[Begin]

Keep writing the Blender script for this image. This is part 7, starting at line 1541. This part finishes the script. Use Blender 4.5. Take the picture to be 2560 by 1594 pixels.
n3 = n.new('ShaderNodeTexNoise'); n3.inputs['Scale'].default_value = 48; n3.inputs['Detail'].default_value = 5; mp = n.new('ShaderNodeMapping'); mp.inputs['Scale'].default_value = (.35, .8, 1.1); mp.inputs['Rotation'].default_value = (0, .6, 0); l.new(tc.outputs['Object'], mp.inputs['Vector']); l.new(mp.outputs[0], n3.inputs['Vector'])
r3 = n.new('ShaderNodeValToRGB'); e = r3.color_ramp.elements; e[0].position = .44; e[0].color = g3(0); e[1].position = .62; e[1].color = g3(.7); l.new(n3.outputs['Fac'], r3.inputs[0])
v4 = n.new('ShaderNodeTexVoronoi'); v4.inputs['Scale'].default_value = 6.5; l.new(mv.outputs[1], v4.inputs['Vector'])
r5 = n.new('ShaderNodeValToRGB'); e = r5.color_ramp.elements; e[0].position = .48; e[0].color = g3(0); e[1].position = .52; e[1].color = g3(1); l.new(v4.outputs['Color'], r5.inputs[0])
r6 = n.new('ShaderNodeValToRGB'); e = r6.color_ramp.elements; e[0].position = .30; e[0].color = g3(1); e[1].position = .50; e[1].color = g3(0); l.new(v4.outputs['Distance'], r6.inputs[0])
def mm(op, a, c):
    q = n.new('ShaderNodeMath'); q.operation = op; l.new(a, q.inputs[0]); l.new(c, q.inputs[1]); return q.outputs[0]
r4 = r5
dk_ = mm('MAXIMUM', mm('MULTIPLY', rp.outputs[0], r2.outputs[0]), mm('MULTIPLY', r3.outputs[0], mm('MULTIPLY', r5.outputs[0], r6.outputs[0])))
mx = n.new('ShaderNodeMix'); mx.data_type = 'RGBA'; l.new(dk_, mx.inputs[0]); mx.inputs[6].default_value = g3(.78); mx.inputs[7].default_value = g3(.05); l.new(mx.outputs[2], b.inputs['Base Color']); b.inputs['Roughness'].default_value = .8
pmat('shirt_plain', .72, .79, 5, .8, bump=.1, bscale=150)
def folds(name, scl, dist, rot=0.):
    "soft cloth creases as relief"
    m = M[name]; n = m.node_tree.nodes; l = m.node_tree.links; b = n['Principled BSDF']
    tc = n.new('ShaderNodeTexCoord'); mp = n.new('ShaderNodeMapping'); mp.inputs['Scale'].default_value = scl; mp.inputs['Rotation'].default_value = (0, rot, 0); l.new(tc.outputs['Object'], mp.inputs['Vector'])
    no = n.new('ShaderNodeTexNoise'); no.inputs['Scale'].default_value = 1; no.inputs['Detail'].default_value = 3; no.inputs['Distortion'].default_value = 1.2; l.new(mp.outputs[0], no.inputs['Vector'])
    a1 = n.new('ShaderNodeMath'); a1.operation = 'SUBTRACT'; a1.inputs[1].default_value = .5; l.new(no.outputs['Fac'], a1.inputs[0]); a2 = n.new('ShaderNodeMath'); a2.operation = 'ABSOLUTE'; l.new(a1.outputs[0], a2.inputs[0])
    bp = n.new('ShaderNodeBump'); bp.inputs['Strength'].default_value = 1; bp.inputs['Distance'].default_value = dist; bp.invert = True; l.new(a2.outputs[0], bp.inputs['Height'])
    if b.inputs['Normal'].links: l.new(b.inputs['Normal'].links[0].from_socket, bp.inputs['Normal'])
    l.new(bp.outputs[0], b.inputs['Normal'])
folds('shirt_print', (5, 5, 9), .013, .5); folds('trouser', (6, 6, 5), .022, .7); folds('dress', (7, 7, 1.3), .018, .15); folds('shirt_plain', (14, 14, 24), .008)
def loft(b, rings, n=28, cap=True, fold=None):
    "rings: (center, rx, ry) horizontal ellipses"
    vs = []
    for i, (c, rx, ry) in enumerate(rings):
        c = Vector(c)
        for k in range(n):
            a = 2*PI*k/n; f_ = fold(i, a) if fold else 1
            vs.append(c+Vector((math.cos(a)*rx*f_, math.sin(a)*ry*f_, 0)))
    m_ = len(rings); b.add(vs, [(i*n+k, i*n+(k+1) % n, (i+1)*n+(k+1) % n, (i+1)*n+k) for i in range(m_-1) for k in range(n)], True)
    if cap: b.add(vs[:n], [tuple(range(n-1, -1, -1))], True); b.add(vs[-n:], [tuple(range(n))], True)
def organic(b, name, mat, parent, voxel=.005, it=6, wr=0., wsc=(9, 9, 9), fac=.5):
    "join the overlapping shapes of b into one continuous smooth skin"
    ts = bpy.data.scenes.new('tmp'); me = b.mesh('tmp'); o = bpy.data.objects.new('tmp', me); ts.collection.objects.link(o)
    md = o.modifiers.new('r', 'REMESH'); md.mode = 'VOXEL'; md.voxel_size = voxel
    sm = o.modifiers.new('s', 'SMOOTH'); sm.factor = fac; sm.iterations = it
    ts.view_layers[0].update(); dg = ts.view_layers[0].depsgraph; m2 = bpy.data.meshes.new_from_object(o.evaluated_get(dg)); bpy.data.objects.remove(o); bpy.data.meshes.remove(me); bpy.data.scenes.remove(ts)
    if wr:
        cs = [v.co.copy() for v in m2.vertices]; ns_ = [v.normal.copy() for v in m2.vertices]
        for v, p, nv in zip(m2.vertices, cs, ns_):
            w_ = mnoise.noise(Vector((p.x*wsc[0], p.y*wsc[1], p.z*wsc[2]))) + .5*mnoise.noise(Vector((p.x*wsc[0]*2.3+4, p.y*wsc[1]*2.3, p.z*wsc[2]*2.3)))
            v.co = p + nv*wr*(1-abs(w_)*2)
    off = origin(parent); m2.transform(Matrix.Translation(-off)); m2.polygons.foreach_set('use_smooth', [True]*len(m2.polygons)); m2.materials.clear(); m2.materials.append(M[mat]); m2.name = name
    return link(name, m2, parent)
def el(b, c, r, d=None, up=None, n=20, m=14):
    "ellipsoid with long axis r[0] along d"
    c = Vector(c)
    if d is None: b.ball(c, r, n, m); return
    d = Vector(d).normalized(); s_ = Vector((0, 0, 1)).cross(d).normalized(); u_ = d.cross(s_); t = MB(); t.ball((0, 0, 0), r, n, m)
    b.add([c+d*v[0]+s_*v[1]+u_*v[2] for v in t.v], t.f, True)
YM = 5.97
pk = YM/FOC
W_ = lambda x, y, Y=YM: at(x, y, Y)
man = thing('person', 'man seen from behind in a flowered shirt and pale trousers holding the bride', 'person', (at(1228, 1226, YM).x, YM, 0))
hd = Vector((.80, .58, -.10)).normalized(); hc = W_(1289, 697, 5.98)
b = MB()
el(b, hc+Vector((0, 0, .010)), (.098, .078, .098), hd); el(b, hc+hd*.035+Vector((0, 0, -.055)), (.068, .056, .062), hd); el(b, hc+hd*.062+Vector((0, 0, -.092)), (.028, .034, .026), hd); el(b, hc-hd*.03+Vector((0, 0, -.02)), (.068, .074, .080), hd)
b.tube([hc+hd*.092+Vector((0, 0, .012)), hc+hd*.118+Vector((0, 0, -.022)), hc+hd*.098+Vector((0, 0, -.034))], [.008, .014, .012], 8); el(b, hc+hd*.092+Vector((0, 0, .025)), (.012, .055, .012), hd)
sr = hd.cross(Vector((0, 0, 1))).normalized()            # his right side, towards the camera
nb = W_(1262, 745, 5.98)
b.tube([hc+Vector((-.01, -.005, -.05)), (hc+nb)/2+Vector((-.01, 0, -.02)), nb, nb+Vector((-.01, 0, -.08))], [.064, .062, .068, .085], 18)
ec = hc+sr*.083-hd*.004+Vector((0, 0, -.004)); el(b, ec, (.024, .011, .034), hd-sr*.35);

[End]

_Goal:_
Restate the data above exactly, keeping each word as it stands.

_Solution for this exercise:_
Keep writing the Blender script for this image. This is part 7, starting at line 1541. This part finishes the script. Use Blender 4.5. Take the picture to be 2560 by 1594 pixels.
n3 = n.new('ShaderNodeTexNoise'); n3.inputs['Scale'].default_value = 48; n3.inputs['Detail'].default_value = 5; mp = n.new('ShaderNodeMapping'); mp.inputs['Scale'].default_value = (.35, .8, 1.1); mp.inputs['Rotation'].default_value = (0, .6, 0); l.new(tc.outputs['Object'], mp.inputs['Vector']); l.new(mp.outputs[0], n3.inputs['Vector'])
r3 = n.new('ShaderNodeValToRGB'); e = r3.color_ramp.elements; e[0].position = .44; e[0].color = g3(0); e[1].position = .62; e[1].color = g3(.7); l.new(n3.outputs['Fac'], r3.inputs[0])
v4 = n.new('ShaderNodeTexVoronoi'); v4.inputs['Scale'].default_value = 6.5; l.new(mv.outputs[1], v4.inputs['Vector'])
r5 = n.new('ShaderNodeValToRGB'); e = r5.color_ramp.elements; e[0].position = .48; e[0].color = g3(0); e[1].position = .52; e[1].color = g3(1); l.new(v4.outputs['Color'], r5.inputs[0])
r6 = n.new('ShaderNodeValToRGB'); e = r6.color_ramp.elements; e[0].position = .30; e[0].color = g3(1); e[1].position = .50; e[1].color = g3(0); l.new(v4.outputs['Distance'], r6.inputs[0])
def mm(op, a, c):
    q = n.new('ShaderNodeMath'); q.operation = op; l.new(a, q.inputs[0]); l.new(c, q.inputs[1]); return q.outputs[0]
r4 = r5
dk_ = mm('MAXIMUM', mm('MULTIPLY', rp.outputs[0], r2.outputs[0]), mm('MULTIPLY', r3.outputs[0], mm('MULTIPLY', r5.outputs[0], r6.outputs[0])))
mx = n.new('ShaderNodeMix'); mx.data_type = 'RGBA'; l.new(dk_, mx.inputs[0]); mx.inputs[6].default_value = g3(.78); mx.inputs[7].default_value = g3(.05); l.new(mx.outputs[2], b.inputs['Base Color']); b.inputs['Roughness'].default_value = .8
pmat('shirt_plain', .72, .79, 5, .8, bump=.1, bscale=150)
def folds(name, scl, dist, rot=0.):
    "soft cloth creases as relief"
    m = M[name]; n = m.node_tree.nodes; l = m.node_tree.links; b = n['Principled BSDF']
    tc = n.new('ShaderNodeTexCoord'); mp = n.new('ShaderNodeMapping'); mp.inputs['Scale'].default_value = scl; mp.inputs['Rotation'].default_value = (0, rot, 0); l.new(tc.outputs['Object'], mp.inputs['Vector'])
    no = n.new('ShaderNodeTexNoise'); no.inputs['Scale'].default_value = 1; no.inputs['Detail'].default_value = 3; no.inputs['Distortion'].default_value = 1.2; l.new(mp.outputs[0], no.inputs['Vector'])
    a1 = n.new('ShaderNodeMath'); a1.operation = 'SUBTRACT'; a1.inputs[1].default_value = .5; l.new(no.outputs['Fac'], a1.inputs[0]); a2 = n.new('ShaderNodeMath'); a2.operation = 'ABSOLUTE'; l.new(a1.outputs[0], a2.inputs[0])
    bp = n.new('ShaderNodeBump'); bp.inputs['Strength'].default_value = 1; bp.inputs['Distance'].default_value = dist; bp.invert = True; l.new(a2.outputs[0], bp.inputs['Height'])
    if b.inputs['Normal'].links: l.new(b.inputs['Normal'].links[0].from_socket, bp.inputs['Normal'])
    l.new(bp.outputs[0], b.inputs['Normal'])
folds('shirt_print', (5, 5, 9), .013, .5); folds('trouser', (6, 6, 5), .022, .7); folds('dress', (7, 7, 1.3), .018, .15); folds('shirt_plain', (14, 14, 24), .008)
def loft(b, rings, n=28, cap=True, fold=None):
    "rings: (center, rx, ry) horizontal ellipses"
    vs = []
    for i, (c, rx, ry) in enumerate(rings):
        c = Vector(c)
        for k in range(n):
            a = 2*PI*k/n; f_ = fold(i, a) if fold else 1
            vs.append(c+Vector((math.cos(a)*rx*f_, math.sin(a)*ry*f_, 0)))
    m_ = len(rings); b.add(vs, [(i*n+k, i*n+(k+1) % n, (i+1)*n+(k+1) % n, (i+1)*n+k) for i in range(m_-1) for k in range(n)], True)
    if cap: b.add(vs[:n], [tuple(range(n-1, -1, -1))], True); b.add(vs[-n:], [tuple(range(n))], True)
def organic(b, name, mat, parent, voxel=.005, it=6, wr=0., wsc=(9, 9, 9), fac=.5):
    "join the overlapping shapes of b into one continuous smooth skin"
    ts = bpy.data.scenes.new('tmp'); me = b.mesh('tmp'); o = bpy.data.objects.new('tmp', me); ts.collection.objects.link(o)
    md = o.modifiers.new('r', 'REMESH'); md.mode = 'VOXEL'; md.voxel_size = voxel
    sm = o.modifiers.new('s', 'SMOOTH'); sm.factor = fac; sm.iterations = it
    ts.view_layers[0].update(); dg = ts.view_layers[0].depsgraph; m2 = bpy.data.meshes.new_from_object(o.evaluated_get(dg)); bpy.data.objects.remove(o); bpy.data.meshes.remove(me); bpy.data.scenes.remove(ts)
    if wr:
        cs = [v.co.copy() for v in m2.vertices]; ns_ = [v.normal.copy() for v in m2.vertices]
        for v, p, nv in zip(m2.vertices, cs, ns_):
            w_ = mnoise.noise(Vector((p.x*wsc[0], p.y*wsc[1], p.z*wsc[2]))) + .5*mnoise.noise(Vector((p.x*wsc[0]*2.3+4, p.y*wsc[1]*2.3, p.z*wsc[2]*2.3)))
            v.co = p + nv*wr*(1-abs(w_)*2)
    off = origin(parent); m2.transform(Matrix.Translation(-off)); m2.polygons.foreach_set('use_smooth', [True]*len(m2.polygons)); m2.materials.clear(); m2.materials.append(M[mat]); m2.name = name
    return link(name, m2, parent)
def el(b, c, r, d=None, up=None, n=20, m=14):
    "ellipsoid with long axis r[0] along d"
    c = Vector(c)
    if d is None: b.ball(c, r, n, m); return
    d = Vector(d).normalized(); s_ = Vector((0, 0, 1)).cross(d).normalized(); u_ = d.cross(s_); t = MB(); t.ball((0, 0, 0), r, n, m)
    b.add([c+d*v[0]+s_*v[1]+u_*v[2] for v in t.v], t.f, True)
YM = 5.97
pk = YM/FOC
W_ = lambda x, y, Y=YM: at(x, y, Y)
man = thing('person', 'man seen from behind in a flowered shirt and pale trousers holding the bride', 'person', (at(1228, 1226, YM).x, YM, 0))
hd = Vector((.80, .58, -.10)).normalized(); hc = W_(1289, 697, 5.98)
b = MB()
el(b, hc+Vector((0, 0, .010)), (.098, .078, .098), hd); el(b, hc+hd*.035+Vector((0, 0, -.055)), (.068, .056, .062), hd); el(b, hc+hd*.062+Vector((0, 0, -.092)), (.028, .034, .026), hd); el(b, hc-hd*.03+Vector((0, 0, -.02)), (.068, .074, .080), hd)
b.tube([hc+hd*.092+Vector((0, 0, .012)), hc+hd*.118+Vector((0, 0, -.022)), hc+hd*.098+Vector((0, 0, -.034))], [.008, .014, .012], 8); el(b, hc+hd*.092+Vector((0, 0, .025)), (.012, .055, .012), hd)
sr = hd.cross(Vector((0, 0, 1))).normalized()            # his right side, towards the camera
nb = W_(1262, 745, 5.98)
b.tube([hc+Vector((-.01, -.005, -.05)), (hc+nb)/2+Vector((-.01, 0, -.02)), nb, nb+Vector((-.01, 0, -.08))], [.064, .062, .068, .085], 18)
ec = hc+sr*.083-hd*.004+Vector((0, 0, -.004)); el(b, ec, (.024, .011, .034), hd-sr*.35);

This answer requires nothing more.